#### [PROVIDED RECORDS]
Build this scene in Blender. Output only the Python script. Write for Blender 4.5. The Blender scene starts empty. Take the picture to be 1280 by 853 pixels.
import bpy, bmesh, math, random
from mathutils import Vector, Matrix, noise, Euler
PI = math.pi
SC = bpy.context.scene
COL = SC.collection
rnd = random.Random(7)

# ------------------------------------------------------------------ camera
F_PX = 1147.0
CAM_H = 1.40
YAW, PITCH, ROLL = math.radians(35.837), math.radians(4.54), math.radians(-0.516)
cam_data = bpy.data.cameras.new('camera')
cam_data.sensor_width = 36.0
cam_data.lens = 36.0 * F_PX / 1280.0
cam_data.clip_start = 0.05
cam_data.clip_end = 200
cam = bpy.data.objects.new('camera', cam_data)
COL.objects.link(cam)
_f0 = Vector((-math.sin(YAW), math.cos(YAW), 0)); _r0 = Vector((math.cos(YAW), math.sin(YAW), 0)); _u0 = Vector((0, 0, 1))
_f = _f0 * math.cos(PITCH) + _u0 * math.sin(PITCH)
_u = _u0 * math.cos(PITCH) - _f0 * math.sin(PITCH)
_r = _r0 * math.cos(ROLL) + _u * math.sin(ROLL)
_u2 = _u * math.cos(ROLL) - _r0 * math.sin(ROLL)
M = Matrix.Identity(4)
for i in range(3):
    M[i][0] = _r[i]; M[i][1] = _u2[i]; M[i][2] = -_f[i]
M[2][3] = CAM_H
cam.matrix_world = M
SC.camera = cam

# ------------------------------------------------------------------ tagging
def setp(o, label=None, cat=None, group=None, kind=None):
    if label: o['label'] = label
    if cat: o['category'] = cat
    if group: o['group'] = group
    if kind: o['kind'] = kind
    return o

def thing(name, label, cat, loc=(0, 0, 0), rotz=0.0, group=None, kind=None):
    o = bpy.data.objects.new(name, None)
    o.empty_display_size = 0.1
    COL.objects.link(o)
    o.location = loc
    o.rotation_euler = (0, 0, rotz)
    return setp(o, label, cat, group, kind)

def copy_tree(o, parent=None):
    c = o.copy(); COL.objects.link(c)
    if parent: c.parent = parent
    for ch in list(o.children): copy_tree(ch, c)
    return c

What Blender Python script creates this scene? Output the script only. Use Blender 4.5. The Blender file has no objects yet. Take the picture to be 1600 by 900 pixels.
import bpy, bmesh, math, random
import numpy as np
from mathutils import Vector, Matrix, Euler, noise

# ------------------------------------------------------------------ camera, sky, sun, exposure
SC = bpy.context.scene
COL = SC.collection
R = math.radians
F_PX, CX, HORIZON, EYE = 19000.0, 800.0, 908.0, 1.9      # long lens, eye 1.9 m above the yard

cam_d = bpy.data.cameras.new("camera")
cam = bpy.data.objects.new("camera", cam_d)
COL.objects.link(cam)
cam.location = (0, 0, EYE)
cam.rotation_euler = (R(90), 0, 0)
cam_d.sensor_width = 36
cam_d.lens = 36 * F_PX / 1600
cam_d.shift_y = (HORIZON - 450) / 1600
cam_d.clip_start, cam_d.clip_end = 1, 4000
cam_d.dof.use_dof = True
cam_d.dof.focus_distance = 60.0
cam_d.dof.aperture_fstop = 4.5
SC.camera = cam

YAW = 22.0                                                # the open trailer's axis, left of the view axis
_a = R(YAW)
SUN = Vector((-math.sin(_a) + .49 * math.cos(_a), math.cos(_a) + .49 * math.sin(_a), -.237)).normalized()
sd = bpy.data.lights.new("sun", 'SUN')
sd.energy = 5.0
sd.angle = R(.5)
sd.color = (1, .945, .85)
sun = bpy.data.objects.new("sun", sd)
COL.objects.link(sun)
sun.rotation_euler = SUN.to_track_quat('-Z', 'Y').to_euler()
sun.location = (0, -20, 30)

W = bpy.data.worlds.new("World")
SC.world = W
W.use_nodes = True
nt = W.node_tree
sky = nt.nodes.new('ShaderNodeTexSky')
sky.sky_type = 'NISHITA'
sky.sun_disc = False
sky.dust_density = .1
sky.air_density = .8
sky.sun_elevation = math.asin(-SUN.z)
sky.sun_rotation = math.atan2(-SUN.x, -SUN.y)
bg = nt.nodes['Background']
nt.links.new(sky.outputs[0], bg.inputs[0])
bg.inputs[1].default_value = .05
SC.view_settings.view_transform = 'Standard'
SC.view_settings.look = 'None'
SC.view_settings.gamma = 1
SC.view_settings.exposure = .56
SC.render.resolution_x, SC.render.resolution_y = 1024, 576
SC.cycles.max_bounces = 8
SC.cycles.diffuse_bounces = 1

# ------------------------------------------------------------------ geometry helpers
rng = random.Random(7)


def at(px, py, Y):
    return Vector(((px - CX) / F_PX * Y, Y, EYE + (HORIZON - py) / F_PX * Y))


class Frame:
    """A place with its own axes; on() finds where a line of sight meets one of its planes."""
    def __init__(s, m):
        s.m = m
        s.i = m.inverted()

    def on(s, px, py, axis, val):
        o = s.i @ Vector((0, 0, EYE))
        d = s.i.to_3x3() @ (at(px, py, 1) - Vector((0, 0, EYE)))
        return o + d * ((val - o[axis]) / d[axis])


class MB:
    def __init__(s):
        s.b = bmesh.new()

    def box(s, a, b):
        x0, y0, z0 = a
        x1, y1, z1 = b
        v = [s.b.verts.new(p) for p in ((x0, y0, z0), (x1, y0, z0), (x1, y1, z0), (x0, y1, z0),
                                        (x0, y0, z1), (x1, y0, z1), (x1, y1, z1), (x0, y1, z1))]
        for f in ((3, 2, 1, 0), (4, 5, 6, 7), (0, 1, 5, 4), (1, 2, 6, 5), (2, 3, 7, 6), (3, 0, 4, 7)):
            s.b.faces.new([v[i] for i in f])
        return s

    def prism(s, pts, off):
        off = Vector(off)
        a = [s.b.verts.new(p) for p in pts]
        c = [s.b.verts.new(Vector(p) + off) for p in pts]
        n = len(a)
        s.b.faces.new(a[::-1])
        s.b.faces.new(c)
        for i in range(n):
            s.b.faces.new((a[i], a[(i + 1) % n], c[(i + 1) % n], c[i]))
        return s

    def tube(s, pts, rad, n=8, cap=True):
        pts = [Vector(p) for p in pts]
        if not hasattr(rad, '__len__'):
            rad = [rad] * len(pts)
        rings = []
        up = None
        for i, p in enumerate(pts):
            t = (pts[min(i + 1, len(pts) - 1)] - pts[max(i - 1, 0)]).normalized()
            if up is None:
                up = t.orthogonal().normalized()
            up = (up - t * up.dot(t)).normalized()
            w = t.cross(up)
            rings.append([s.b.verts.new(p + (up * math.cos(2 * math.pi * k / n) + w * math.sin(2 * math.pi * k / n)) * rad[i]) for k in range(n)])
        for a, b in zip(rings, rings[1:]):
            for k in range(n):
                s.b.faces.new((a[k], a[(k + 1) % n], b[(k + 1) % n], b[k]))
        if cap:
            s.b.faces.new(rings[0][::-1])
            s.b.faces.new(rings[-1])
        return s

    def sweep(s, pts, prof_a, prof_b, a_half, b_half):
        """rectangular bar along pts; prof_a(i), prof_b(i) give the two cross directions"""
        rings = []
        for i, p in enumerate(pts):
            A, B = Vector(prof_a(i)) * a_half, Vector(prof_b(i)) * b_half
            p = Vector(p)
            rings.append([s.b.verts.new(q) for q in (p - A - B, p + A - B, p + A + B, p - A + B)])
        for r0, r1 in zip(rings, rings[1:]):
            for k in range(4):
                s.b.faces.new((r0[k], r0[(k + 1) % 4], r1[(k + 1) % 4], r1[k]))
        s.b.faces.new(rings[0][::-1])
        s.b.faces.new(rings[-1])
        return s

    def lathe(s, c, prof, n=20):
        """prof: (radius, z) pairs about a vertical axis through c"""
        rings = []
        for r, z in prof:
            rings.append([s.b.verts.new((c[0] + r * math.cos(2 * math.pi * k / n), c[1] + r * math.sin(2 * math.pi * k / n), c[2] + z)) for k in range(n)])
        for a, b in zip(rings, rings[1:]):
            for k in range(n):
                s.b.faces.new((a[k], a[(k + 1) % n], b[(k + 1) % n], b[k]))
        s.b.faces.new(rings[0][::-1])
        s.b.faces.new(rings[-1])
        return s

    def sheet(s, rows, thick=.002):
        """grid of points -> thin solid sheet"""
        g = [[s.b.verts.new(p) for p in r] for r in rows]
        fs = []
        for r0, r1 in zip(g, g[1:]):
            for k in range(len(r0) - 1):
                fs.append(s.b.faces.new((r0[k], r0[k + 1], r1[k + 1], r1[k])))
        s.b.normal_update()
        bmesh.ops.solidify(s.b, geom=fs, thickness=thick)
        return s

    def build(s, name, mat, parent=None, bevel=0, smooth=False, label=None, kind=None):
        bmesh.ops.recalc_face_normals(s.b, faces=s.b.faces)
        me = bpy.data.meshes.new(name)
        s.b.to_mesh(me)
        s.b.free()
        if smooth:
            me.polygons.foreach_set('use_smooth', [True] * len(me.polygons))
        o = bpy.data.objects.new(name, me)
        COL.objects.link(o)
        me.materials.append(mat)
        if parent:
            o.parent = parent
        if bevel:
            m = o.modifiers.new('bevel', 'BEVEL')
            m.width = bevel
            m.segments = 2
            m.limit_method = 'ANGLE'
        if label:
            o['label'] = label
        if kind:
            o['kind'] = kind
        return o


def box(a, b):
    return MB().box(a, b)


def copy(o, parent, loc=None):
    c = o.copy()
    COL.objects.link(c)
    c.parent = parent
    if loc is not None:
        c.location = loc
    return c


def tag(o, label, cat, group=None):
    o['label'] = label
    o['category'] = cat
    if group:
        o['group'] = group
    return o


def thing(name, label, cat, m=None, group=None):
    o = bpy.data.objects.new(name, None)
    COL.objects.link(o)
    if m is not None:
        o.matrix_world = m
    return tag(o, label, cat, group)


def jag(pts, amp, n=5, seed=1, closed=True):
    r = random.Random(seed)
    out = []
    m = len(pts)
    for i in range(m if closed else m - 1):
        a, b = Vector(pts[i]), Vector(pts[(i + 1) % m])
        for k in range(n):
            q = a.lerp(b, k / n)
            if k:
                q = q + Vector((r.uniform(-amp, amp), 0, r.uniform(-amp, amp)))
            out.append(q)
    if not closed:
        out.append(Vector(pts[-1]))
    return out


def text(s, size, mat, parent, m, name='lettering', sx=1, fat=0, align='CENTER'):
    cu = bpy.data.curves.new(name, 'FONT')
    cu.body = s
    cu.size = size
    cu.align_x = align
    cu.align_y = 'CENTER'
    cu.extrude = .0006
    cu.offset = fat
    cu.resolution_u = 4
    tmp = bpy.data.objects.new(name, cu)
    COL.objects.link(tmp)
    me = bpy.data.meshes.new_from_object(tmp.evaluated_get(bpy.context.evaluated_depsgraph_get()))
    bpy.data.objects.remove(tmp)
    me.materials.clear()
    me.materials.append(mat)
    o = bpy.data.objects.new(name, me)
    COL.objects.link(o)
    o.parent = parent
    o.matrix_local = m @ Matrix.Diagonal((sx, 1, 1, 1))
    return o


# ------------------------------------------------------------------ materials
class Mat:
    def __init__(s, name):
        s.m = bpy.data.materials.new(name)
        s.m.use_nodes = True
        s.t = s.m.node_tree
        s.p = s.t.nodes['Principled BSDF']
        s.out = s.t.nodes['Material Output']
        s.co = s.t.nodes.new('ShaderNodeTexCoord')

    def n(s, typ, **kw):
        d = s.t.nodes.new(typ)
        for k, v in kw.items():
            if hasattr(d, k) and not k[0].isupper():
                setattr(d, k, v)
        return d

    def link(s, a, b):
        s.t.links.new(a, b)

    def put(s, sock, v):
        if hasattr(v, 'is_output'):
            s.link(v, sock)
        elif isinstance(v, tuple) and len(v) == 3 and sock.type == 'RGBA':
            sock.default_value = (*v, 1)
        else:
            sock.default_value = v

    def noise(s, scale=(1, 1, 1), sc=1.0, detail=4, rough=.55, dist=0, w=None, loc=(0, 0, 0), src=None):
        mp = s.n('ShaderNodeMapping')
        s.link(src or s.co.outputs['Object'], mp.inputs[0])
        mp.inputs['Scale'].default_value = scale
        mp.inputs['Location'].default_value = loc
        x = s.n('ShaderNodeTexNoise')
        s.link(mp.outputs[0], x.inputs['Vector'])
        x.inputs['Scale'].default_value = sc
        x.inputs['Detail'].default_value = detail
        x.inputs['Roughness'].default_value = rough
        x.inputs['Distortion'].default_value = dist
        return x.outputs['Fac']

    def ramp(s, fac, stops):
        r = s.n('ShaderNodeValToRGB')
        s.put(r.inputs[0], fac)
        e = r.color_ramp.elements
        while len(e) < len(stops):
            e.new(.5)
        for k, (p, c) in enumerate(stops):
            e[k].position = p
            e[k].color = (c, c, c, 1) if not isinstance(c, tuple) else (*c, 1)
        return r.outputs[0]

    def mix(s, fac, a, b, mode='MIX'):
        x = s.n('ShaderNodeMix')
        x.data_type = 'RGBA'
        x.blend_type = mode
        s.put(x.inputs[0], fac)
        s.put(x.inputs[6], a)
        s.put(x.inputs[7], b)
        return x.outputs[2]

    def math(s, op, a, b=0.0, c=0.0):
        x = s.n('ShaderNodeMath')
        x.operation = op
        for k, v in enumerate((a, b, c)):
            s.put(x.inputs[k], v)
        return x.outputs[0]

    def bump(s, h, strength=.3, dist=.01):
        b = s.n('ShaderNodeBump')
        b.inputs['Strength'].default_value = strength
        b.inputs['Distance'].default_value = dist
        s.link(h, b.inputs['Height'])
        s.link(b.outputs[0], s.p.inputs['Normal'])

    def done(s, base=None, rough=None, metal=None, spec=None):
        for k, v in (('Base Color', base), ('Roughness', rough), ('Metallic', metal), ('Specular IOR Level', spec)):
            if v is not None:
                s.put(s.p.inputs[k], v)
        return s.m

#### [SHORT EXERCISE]
All lines that include "scene" are to be gathered and copied.

#### [RESPONSE TO THIS EXERCISE]
Build this scene in Blender. Output only the Python script. Write for Blender 4.5. The Blender scene starts empty. Take the picture to be 1280 by 853 pixels.
SC = bpy.context.scene
What Blender Python script creates this scene? Output the script only. Use Blender 4.5. The Blender file has no objects yet. Take the picture to be 1600 by 900 pixels.
SC = bpy.context.scene